• Exercise
Entries follow. Set all of them down as they stand.

-*-*-

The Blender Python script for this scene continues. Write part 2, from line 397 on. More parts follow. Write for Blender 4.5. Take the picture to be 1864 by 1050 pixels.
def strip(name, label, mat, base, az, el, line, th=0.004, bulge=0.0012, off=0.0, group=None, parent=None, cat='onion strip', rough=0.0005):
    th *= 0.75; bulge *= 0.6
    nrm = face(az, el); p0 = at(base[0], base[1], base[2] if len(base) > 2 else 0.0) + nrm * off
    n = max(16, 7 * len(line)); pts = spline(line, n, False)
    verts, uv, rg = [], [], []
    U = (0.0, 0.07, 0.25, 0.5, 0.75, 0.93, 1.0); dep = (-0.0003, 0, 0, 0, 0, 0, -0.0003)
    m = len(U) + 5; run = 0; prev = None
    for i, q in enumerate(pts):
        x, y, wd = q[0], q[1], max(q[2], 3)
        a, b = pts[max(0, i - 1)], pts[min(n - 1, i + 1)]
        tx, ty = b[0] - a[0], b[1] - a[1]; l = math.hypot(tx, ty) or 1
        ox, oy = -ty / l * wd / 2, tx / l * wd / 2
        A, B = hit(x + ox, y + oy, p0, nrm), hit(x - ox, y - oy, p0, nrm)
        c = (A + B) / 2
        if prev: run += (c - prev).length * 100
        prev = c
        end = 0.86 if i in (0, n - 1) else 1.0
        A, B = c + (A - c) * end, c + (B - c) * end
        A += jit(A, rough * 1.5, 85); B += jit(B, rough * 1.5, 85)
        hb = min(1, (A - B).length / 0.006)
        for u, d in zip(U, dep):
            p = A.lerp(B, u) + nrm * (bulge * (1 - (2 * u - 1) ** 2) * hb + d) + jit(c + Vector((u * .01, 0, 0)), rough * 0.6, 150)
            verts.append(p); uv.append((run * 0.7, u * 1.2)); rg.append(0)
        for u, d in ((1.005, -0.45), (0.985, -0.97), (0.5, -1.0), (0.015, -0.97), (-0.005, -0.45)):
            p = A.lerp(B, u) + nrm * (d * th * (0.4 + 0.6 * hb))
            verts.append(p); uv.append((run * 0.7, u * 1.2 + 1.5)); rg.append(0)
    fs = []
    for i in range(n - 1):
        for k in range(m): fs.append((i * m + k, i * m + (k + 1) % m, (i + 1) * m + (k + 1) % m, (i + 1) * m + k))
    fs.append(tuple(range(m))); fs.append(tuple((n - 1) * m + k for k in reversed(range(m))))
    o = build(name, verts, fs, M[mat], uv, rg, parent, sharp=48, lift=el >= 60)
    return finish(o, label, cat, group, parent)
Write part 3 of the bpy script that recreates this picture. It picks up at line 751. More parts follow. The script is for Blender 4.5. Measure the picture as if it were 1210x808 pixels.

-*-*-

• Exercise response
The Blender Python script for this scene continues. Write part 2, from line 397 on. More parts follow. Write for Blender 4.5. Take the picture to be 1864 by 1050 pixels.
def strip(name, label, mat, base, az, el, line, th=0.004, bulge=0.0012, off=0.0, group=None, parent=None, cat='onion strip', rough=0.0005):
    th *= 0.75; bulge *= 0.6
    nrm = face(az, el); p0 = at(base[0], base[1], base[2] if len(base) > 2 else 0.0) + nrm * off
    n = max(16, 7 * len(line)); pts = spline(line, n, False)
    verts, uv, rg = [], [], []
    U = (0.0, 0.07, 0.25, 0.5, 0.75, 0.93, 1.0); dep = (-0.0003, 0, 0, 0, 0, 0, -0.0003)
    m = len(U) + 5; run = 0; prev = None
    for i, q in enumerate(pts):
        x, y, wd = q[0], q[1], max(q[2], 3)
        a, b = pts[max(0, i - 1)], pts[min(n - 1, i + 1)]
        tx, ty = b[0] - a[0], b[1] - a[1]; l = math.hypot(tx, ty) or 1
        ox, oy = -ty / l * wd / 2, tx / l * wd / 2
        A, B = hit(x + ox, y + oy, p0, nrm), hit(x - ox, y - oy, p0, nrm)
        c = (A + B) / 2
        if prev: run += (c - prev).length * 100
        prev = c
        end = 0.86 if i in (0, n - 1) else 1.0
        A, B = c + (A - c) * end, c + (B - c) * end
        A += jit(A, rough * 1.5, 85); B += jit(B, rough * 1.5, 85)
        hb = min(1, (A - B).length / 0.006)
        for u, d in zip(U, dep):
            p = A.lerp(B, u) + nrm * (bulge * (1 - (2 * u - 1) ** 2) * hb + d) + jit(c + Vector((u * .01, 0, 0)), rough * 0.6, 150)
            verts.append(p); uv.append((run * 0.7, u * 1.2)); rg.append(0)
        for u, d in ((1.005, -0.45), (0.985, -0.97), (0.5, -1.0), (0.015, -0.97), (-0.005, -0.45)):
            p = A.lerp(B, u) + nrm * (d * th * (0.4 + 0.6 * hb))
            verts.append(p); uv.append((run * 0.7, u * 1.2 + 1.5)); rg.append(0)
    fs = []
    for i in range(n - 1):
        for k in range(m): fs.append((i * m + k, i * m + (k + 1) % m, (i + 1) * m + (k + 1) % m, (i + 1) * m + k))
    fs.append(tuple(range(m))); fs.append(tuple((n - 1) * m + k for k in reversed(range(m))))
    o = build(name, verts, fs, M[mat], uv, rg, parent, sharp=48, lift=el >= 60)
    return finish(o, label, cat, group, parent)
Write part 3 of the bpy script that recreates this picture. It picks up at line 751. More parts follow. The script is for Blender 4.5. Measure the picture as if it were 1210x808 pixels.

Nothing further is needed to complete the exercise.